Leave the pictures out and retype the lines from the beginning through the line with "RIGHT_A = math.atan2(WF - WB, DR)", both ends included.
---------- SUPPLIED INFORMATION
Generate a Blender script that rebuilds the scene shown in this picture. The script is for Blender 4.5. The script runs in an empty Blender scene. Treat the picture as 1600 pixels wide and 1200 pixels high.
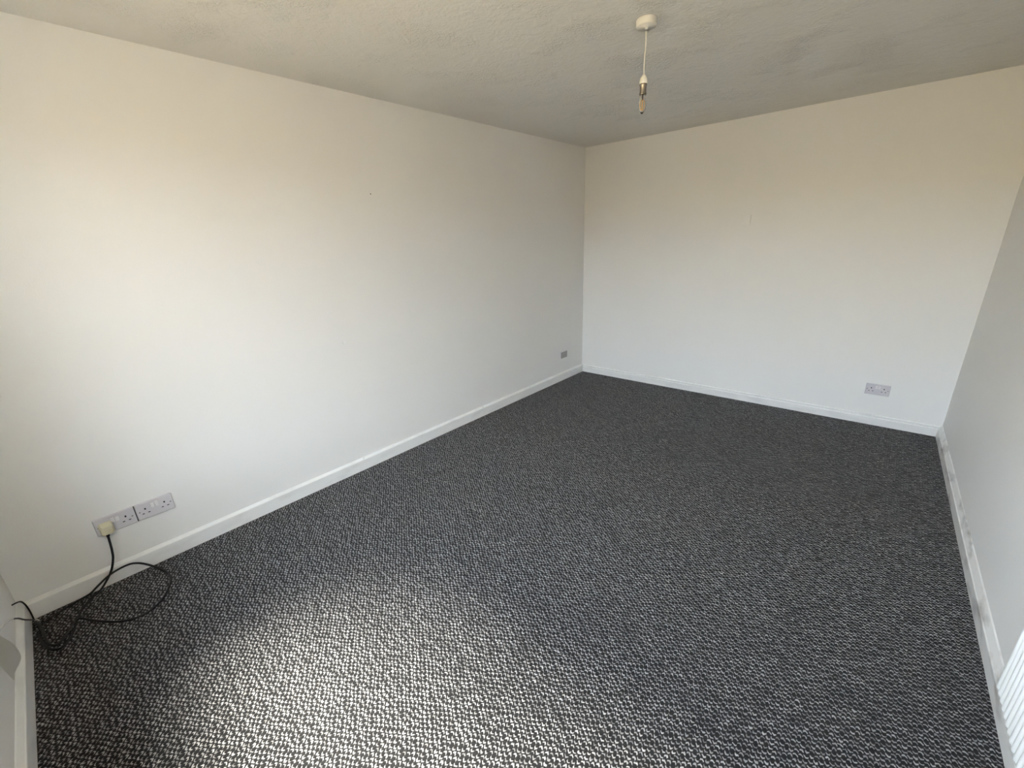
import bpy, bmesh, math, random
from mathutils import Vector, Matrix, Euler
random.seed(4)
scene = bpy.context.scene
COL = scene.collection

# ------------------------------------------------------------------ measures (metres)
H = 2.31                     # ceiling height
DL, DR = 4.416, 4.505        # room depth along the left and along the right wall
WB, WF = 2.995, 3.103        # room width at the back wall and at the window wall
T = 0.12                     # wall thickness
def back_y(x): return DL + (DR - DL) * x / WB
def right_x(y): return WF + (WB - WF) * y / DR
BACK_A = math.atan2(DR - DL, WB)
RIGHT_A = math.atan2(WF - WB, DR)

# ------------------------------------------------------------------ camera
cam_d = bpy.data.cameras.new('camera')
cam = bpy.data.objects.new('camera', cam_d)
COL.objects.link(cam)
cam.location = (2.5428, 0.3976, 1.4800)
cam.rotation_euler = (1.23948, 0.03866, 0.72485)
cam_d.sensor_width = 36.0
cam_d.lens = 36.0 * 656.5 / 1600.0
cam_d.clip_start = 0.02
scene.camera = cam

# ------------------------------------------------------------------ exposure, sky and sun
scene.view_settings.view_transform = 'Standard'
scene.view_settings.look = 'None'
scene.view_settings.gamma = 1.0
scene.view_settings.use_curve_mapping = False
scene.view_settings.exposure = 1.1

world = bpy.data.worlds.new('sky')
scene.world = world
world.use_nodes = True
wn = world.node_tree; wn.nodes.clear()
w_out = wn.nodes.new('ShaderNodeOutputWorld')
w_bg = wn.nodes.new('ShaderNodeBackground')
w_tc = wn.nodes.new('ShaderNodeTexCoord')
w_sep = wn.nodes.new('ShaderNodeSeparateXYZ')
w_ramp = wn.nodes.new('ShaderNodeValToRGB')
wn.links.new(w_tc.outputs['Generated'], w_sep.inputs[0])
wn.links.new(w_sep.outputs['Z'], w_ramp.inputs[0])
wn.links.new(w_ramp.outputs[0], w_bg.inputs[0])
wn.links.new(w_bg.outputs[0], w_out.inputs[0])
w_ramp.color_ramp.elements[0].position = 0.0
w_ramp.color_ramp.elements[0].color = (1.16, 1.25, 1.42, 1)
w_ramp.color_ramp.elements[1].position = 0.75
w_ramp.color_ramp.elements[1].color = (0.98, 1.08, 1.28, 1)
w_bg.inputs[1].default_value = 7.0

sun_d = bpy.data.lights.new('sun', 'SUN')
sun_d.energy = 24.0
sun_d.angle = math.radians(26)          # sun behind thin cloud
sun_d.color = (1.0, 0.93, 0.82)
sun = bpy.data.objects.new('sun', sun_d)
COL.objects.link(sun)
sun.rotation_euler = Vector((0.35, 1.0, -2.3)).to_track_quat('-Z', 'Y').to_euler()   # high over the garden, from the left

# ------------------------------------------------------------------ node helpers
def new_mat(name):
    m = bpy.data.materials.new(name)
    m.use_nodes = True
    nt = m.node_tree
    return m, nt, nt.nodes['Principled BSDF']
def N(nt, kind, **kw):
    n = nt.nodes.new(kind)
    for k, v in kw.items(): setattr(n, k, v)
    return n
def L(nt, a, b): nt.links.new(a, b)
def math_n(nt, op, a, b=None, c=None):
    n = N(nt, 'ShaderNodeMath', operation=op)
    for i, v in enumerate((a, b, c)):
        if v is None: continue
        if isinstance(v, (int, float)): n.inputs[i].default_value = v
        else: L(nt, v, n.inputs[i])
    return n.outputs[0]
def plain(name, col, rough=0.5, metal=0.0, bump=0.0, bscale=200.0, coat=0.0):
    m, nt, b = new_mat(name)
    b.inputs['Roughness'].default_value = rough
    b.inputs['Metallic'].default_value = metal
    b.inputs['Coat Weight'].default_value = coat
    tc = N(nt, 'ShaderNodeTexCoord')
    no = N(nt, 'ShaderNodeTexNoise'); no.inputs['Scale'].default_value = bscale; no.inputs['Detail'].default_value = 3
    L(nt, tc.outputs['Object'], no.inputs['Vector'])
    mx = N(nt, 'ShaderNodeMixRGB'); mx.inputs[1].default_value = (*[c * 0.96 for c in col], 1); mx.inputs[2].default_value = (*col, 1)
    L(nt, no.outputs[0], mx.inputs[0]); L(nt, mx.outputs[0], b.inputs['Base Color'])
    if bump:
        bp = N(nt, 'ShaderNodeBump'); bp.inputs['Strength'].default_value = bump; bp.inputs['Distance'].default_value = 0.002
        L(nt, no.outputs[0], bp.inputs['Height']); L(nt, bp.outputs[0], b.inputs['Normal'])
    return m

# ------------------------------------------------------------------ materials
def wall_paint():
    m, nt, b = new_mat('wall_paint')
    b.inputs['Roughness'].default_value = 0.62
    b.inputs['Specular IOR Level'].default_value = 0.3
    tc = N(nt, 'ShaderNodeTexCoord')
    n1 = N(nt, 'ShaderNodeTexNoise'); n1.inputs['Scale'].default_value = 2.2; n1.inputs['Detail'].default_value = 4
    n2 = N(nt, 'ShaderNodeTexNoise'); n2.inputs['Scale'].default_value = 170; n2.inputs['Detail'].default_value = 3
    n3 = N(nt, 'ShaderNodeTexNoise'); n3.inputs['Scale'].default_value = 7; n3.inputs['Detail'].default_value = 2
    for n in (n1, n2, n3): L(nt, tc.outputs['Object'], n.inputs['Vector'])
    mx = N(nt, 'ShaderNodeMixRGB')
    mx.inputs[1].default_value = (0.855, 0.845, 0.82, 1); mx.inputs[2].default_value = (0.88, 0.872, 0.848, 1)
    L(nt, n1.outputs[0], mx.inputs[0]); L(nt, mx.outputs[0], b.inputs['Base Color'])
    h = math_n(nt, 'ADD', n2.outputs[0], math_n(nt, 'MULTIPLY', n3.outputs[0], 1.6))
    bp = N(nt, 'ShaderNodeBump'); bp.inputs['Strength'].default_value = 0.22; bp.inputs['Distance'].default_value = 0.0016
    L(nt, h, bp.inputs['Height']); L(nt, bp.outputs[0], b.inputs['Normal'])
    return m
def ceiling_paint():
    m, nt, b = new_mat('textured_ceiling_paint')
    b.inputs['Roughness'].default_value = 0.7
    b.inputs['Specular IOR Level'].default_value = 0.25
    b.inputs['Base Color'].default_value = (0.80, 0.785, 0.74, 1)
    tc = N(nt, 'ShaderNodeTexCoord')
    patch = N(nt, 'ShaderNodeTexNoise'); patch.inputs['Scale'].default_value = 3.4; patch.inputs['Detail'].default_value = 3
    ramp = N(nt, 'ShaderNodeValToRGB'); ramp.color_ramp.elements[0].position = 0.5; ramp.color_ramp.elements[1].position = 0.68
    st = N(nt, 'ShaderNodeTexNoise'); st.inputs['Scale'].default_value = 75; st.inputs['Detail'].default_value = 4; st.inputs['Roughness'].default_value = 0.65
    sw = N(nt, 'ShaderNodeTexNoise'); sw.inputs['Scale'].default_value = 16; sw.inputs['Detail'].default_value = 3; sw.inputs['Distortion'].default_value = 1.2
    for n in (patch, st, sw): L(nt, tc.outputs['Object'], n.inputs['Vector'])
    L(nt, patch.outputs[0], ramp.inputs[0])
    rough = math_n(nt, 'MULTIPLY', st.outputs[0], math_n(nt, 'ADD', math_n(nt, 'MULTIPLY', ramp.outputs[0], 1.3), 0.22))
    h = math_n(nt, 'ADD', rough, math_n(nt, 'MULTIPLY', sw.outputs[0], 0.30))
    bp = N(nt, 'ShaderNodeBump'); bp.inputs['Strength'].default_value = 0.75; bp.inputs['Distance'].default_value = 0.014
    L(nt, h, bp.inputs['Height']); L(nt, bp.outputs[0], b.inputs['Normal'])
    return m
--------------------
▶ **EXERCISE ANSWER**
Generate a Blender script that rebuilds the scene shown in this picture. The script is for Blender 4.5. The script runs in an empty Blender scene. Treat the picture as 1600 pixels wide and 1200 pixels high.
import bpy, bmesh, math, random
from mathutils import Vector, Matrix, Euler
random.seed(4)
scene = bpy.context.scene
COL = scene.collection

# ------------------------------------------------------------------ measures (metres)
H = 2.31                     # ceiling height
DL, DR = 4.416, 4.505        # room depth along the left and along the right wall
WB, WF = 2.995, 3.103        # room width at the back wall and at the window wall
T = 0.12                     # wall thickness
def back_y(x): return DL + (DR - DL) * x / WB
def right_x(y): return WF + (WB - WF) * y / DR
BACK_A = math.atan2(DR - DL, WB)
RIGHT_A = math.atan2(WF - WB, DR)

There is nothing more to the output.